Monday, Jan. 21, 1974

Gorgeous Gael

Before the opening curtain of A Moon for the Misbegotten on Broadway, Director Jose Quintero hugged Colleen Dewhurst for good luck. "Good luck?" the actress asked indignantly. "You think that after 16 years of rehearsing this play I am going to fumble now " Indeed, Dewhurst first played the role of Josie Hogan (an Irish- American farmer's daughter who attempts to conceal her clumsy body and a troublesome virginity in a smokescreen of Gaelic bluster and barroom humor) in Quintero's 1957 production at Spoleto and again at Buffalo's Studio Arena Theater in 1965. Nevertheless, Jose, Colleen and Leading Man Jason Robards were unprepared for the thunderous reception that greeted this Moon.

Good Notices. "I want to stand in front of the audience and shout 'I am so happy!' " exults Dewhurst. "It seems to me that I have spent all my life getting good notices. Then the producer visits us backstage"--in a split second her gray-green eyes flash from fawnlike softness to New England granite--"and the next thing we know everybody is crying because we can't stay open."

In 27 years of openings and closings, though, Dewhurst has won a reputation as one of the stage's most lavishly gifted actresses (Hollywood has never especially taken to her, nor she to it). Among her collection of accolades are a Drama Desk award for her portrayal of the mother in Mourning Becomes Electro (1972), an Obie for Abbie Putnam in Desire Under the Elms (1963), a Tony for her widowed mother in All the Way Home (1961). Moon, however, is her first commercial smash. After the opening night, Producer Richard Horner assured the cast: "You can unpack your bags; you are not going on the road. We are staying in New York."
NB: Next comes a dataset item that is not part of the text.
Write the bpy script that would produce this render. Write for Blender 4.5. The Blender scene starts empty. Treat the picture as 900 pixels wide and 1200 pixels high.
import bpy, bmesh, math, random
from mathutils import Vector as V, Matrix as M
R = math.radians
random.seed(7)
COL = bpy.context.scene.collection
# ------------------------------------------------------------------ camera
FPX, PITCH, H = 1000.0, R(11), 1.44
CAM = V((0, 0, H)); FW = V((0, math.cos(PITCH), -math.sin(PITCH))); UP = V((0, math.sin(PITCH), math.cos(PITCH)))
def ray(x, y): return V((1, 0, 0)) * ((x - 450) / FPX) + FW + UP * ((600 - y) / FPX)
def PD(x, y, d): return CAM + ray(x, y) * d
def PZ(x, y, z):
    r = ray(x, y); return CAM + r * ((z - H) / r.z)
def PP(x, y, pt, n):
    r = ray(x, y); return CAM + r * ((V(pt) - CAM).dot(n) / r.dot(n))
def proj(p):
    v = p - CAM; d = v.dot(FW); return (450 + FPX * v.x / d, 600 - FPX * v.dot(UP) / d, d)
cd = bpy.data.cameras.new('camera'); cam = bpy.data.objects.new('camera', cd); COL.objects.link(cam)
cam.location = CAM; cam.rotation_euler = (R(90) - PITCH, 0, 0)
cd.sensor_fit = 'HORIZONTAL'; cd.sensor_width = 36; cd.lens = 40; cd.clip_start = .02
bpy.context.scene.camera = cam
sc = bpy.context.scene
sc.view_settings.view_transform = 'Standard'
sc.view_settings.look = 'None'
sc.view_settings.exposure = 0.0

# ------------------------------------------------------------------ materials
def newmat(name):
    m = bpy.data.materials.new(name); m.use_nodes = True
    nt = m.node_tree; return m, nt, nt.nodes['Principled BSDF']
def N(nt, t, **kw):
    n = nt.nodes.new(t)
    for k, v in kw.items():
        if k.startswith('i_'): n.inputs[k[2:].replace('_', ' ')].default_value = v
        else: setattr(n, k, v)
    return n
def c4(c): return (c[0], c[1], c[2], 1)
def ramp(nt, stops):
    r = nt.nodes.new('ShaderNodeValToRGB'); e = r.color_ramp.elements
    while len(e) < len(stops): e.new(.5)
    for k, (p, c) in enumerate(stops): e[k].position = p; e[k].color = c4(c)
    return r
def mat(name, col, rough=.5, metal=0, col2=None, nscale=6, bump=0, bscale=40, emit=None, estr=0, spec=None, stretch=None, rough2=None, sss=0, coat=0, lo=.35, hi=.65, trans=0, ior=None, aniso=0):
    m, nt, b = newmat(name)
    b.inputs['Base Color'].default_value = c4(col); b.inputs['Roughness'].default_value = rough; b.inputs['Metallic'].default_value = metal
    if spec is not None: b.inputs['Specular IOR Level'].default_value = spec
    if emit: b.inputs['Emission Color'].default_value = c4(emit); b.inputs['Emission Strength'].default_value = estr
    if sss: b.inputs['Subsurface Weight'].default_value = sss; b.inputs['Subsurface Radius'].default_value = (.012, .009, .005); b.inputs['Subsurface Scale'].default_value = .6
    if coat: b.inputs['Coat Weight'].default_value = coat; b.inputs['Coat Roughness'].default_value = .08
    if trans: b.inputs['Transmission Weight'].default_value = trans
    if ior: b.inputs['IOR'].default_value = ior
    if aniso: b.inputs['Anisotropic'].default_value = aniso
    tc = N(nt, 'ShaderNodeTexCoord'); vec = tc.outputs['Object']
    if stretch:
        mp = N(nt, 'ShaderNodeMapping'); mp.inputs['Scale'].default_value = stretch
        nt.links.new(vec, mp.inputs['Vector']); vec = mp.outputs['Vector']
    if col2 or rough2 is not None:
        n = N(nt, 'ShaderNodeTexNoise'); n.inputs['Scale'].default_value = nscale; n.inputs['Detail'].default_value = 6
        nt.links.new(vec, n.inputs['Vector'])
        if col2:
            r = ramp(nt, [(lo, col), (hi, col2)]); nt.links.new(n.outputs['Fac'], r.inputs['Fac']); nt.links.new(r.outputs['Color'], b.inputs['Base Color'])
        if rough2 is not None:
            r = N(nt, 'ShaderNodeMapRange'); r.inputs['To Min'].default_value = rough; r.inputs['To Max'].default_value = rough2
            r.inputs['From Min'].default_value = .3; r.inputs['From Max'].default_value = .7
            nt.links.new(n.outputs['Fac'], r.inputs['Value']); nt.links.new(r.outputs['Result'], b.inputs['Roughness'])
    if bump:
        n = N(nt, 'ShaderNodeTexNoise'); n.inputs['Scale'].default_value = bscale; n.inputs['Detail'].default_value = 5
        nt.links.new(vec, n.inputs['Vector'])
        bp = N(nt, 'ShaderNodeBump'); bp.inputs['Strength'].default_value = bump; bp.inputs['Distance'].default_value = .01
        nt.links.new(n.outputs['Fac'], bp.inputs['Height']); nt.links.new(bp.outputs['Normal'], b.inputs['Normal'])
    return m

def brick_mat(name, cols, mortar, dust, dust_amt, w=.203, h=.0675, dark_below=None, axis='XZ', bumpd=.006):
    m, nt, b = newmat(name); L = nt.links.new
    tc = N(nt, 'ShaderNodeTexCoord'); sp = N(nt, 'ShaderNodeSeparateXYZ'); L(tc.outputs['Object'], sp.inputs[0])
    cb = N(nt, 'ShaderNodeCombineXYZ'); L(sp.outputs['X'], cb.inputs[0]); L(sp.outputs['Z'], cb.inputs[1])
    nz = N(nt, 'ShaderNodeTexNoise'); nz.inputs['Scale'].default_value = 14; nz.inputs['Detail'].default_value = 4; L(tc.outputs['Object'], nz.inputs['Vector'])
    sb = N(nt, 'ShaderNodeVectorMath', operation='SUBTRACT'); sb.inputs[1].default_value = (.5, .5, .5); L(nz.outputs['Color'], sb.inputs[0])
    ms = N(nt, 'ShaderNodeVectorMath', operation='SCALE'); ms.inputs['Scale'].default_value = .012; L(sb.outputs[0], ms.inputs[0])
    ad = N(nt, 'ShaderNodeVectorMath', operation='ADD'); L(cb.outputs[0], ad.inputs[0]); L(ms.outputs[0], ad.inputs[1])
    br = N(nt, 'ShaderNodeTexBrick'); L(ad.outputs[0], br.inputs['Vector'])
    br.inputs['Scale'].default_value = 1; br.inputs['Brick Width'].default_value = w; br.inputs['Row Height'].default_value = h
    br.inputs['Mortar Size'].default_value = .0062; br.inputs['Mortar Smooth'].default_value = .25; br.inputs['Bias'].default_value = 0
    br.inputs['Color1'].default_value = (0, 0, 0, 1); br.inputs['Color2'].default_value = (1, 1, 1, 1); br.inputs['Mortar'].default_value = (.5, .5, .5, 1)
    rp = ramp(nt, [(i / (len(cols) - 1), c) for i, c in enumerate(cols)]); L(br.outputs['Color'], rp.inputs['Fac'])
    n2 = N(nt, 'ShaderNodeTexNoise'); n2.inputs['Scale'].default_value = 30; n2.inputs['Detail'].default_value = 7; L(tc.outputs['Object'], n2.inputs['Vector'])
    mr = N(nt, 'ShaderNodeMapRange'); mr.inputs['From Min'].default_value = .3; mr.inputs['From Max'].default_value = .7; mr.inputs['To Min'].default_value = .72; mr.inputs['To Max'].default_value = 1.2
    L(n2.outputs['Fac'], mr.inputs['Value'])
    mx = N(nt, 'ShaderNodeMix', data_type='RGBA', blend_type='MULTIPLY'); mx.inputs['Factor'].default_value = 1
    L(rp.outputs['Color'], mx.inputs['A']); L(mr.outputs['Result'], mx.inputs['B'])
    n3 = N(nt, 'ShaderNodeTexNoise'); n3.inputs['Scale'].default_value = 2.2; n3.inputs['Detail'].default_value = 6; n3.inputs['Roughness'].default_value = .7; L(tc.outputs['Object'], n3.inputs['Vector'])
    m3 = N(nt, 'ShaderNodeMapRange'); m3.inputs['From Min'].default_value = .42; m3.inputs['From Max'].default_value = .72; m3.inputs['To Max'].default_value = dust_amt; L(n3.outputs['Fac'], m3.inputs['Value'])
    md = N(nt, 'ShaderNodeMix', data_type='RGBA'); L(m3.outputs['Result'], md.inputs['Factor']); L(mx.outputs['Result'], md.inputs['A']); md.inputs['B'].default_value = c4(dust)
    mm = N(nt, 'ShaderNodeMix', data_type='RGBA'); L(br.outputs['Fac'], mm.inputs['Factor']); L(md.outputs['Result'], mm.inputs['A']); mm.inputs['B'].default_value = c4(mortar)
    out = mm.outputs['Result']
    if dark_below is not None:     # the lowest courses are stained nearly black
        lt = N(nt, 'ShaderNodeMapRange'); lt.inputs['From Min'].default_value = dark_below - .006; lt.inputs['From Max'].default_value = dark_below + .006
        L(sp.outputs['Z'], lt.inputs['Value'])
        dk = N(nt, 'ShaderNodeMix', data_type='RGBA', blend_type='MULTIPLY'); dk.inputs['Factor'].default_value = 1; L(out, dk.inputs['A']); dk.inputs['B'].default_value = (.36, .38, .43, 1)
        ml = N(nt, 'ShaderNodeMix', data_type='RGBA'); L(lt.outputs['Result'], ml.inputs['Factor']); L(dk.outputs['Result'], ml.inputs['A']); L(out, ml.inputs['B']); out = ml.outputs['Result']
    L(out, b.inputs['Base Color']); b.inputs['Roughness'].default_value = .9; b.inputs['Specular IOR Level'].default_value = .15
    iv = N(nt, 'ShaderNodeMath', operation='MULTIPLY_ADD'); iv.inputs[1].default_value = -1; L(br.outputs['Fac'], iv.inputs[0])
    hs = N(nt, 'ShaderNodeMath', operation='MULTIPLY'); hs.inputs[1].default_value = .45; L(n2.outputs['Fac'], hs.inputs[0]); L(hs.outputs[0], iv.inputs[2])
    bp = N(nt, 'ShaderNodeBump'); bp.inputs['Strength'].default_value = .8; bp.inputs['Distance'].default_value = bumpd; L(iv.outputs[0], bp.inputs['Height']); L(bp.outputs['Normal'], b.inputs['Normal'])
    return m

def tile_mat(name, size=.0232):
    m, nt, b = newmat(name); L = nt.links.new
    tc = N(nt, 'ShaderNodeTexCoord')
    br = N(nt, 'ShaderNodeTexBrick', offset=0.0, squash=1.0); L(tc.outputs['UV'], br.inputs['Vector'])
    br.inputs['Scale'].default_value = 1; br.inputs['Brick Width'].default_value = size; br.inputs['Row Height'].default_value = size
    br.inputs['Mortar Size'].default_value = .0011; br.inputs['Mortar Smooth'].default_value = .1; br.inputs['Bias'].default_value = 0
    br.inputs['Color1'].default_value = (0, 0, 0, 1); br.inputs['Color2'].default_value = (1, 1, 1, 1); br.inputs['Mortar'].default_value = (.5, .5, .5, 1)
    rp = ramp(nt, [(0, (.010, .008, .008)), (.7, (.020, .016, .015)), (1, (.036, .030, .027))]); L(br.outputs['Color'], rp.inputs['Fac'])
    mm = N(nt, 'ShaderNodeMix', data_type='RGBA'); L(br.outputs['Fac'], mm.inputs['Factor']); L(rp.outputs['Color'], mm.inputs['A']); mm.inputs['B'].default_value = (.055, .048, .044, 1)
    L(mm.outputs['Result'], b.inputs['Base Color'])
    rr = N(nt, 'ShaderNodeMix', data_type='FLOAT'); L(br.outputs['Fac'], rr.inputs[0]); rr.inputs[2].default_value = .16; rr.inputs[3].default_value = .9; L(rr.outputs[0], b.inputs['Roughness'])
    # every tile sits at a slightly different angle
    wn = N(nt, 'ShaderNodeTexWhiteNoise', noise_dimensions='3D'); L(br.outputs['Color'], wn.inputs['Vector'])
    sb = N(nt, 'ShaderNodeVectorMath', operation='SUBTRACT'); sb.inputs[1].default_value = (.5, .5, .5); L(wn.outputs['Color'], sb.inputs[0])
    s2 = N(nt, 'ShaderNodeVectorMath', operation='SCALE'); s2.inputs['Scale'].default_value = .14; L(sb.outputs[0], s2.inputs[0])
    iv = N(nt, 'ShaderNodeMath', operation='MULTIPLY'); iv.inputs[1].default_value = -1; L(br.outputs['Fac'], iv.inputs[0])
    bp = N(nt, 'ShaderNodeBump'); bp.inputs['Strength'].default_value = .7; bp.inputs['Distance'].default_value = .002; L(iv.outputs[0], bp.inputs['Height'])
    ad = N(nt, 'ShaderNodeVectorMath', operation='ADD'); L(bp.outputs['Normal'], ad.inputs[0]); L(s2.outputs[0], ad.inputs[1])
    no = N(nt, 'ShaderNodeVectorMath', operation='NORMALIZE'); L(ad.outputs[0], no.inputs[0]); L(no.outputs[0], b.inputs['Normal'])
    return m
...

A tall handsome woman with a voluptuous figure, Dewhurst is well suited to O'Neill's full-blooded Earth Mother conception of women. She believes in acting from the gut rather than the brain. "I love to see people's intelligence tripped up by their emotional drive," she says. "I can't play the human goodies, the perfect miss going through God's trials because it was God's will. I would be in a rage." Says Quintero: "She draws her strength from the bottoms of her feet --she loves to run barefooted. And Colleen is endowed with one of the great faces in the world; you can read her whole history, from the time she was a girl through womanhood."

The daughter of a hockey player, Dewhurst was born in Montreal. When she was seven, the family moved to the first in a succession of towns in the Midwestern U.S. Her mother, a Christian Scientist, "brought me up to be a person. It never entered her mind to raise a daughter just to be married." Dewhurst no longer practices the faith--she is a chain-smoker and enjoys white wine --but she insists that "everything I like about myself comes from the religion, and when I get in a bad bind, my mind goes back to it."

After a desultory two-year career at Downer College in Milwaukee and a stint as an elevator operator in Gary, Ind., in 1946 Dewhurst entered New York's American Academy of Dramatic Arts. A year later, she married Fellow Student Jim Vickery, and for the next dozen years lived with him in a series of cold-water flats, supporting herself with bit parts and odd jobs. At one point she had to turn down a major role when Director Joseph Papp, who had only heard about her, asked her to read for Juliet. "Oh, Mr. Papp," Dewhurst told him on the telephone, "you haven't seen me yet. I couldn't play Juliet when I was twelve." In 1963, however, she did a notable Cleopatra for Papp's Shakespeare Festival in Central Park.

In 1958 Dewhurst played a jailer's daughter in an off-Broadway revival of Edwin Mayer's 1930 Children of Darkness. Appearing opposite her was a young actor named George C. Scott.Their meeting, which Scott later described as a "bus accident," led to divorces from their spouses and their own marriage in 1959. They bought an 18th century farmhouse in South Salem, N.Y., combining acting with raising a family. In 1963, while Scott was filming The Bible in Italy, he encountered Ava Gardner, and the marriage to Dewhurst dissolved. Four years later, Scott and Dewhurst remarried. In 1971, however, Scott met Trish Van Devere on the set of The Last Run, and a year later he and Dewhurst divorced again. "George and I would have made a great brother and sister," Dewhurst comments.

Pets and Guests. Surrounded by four German shepherds, five cats and two birds, Colleen and her two sons by Scott live in South Salem, along with a housekeeper and assorted transient and semiresidential house guests. Some of the latter arrive at night while their hostess is asleep and greet her at breakfast, which she always prepares for the boys, even if she then returns to bed until 3 p.m. Will Dewhurst's new post-Moon status affect all this? "At 49, with nearly three decades in the theater," she says, "being called a star doesn't have the same thrust it would have had at 30." Tugging a baggy sweater down over vintage denims, she smiles ruefully: "I am what I am now. I will still have the same friends I have had for the past 20 years, and my house will always look as it does now--messy."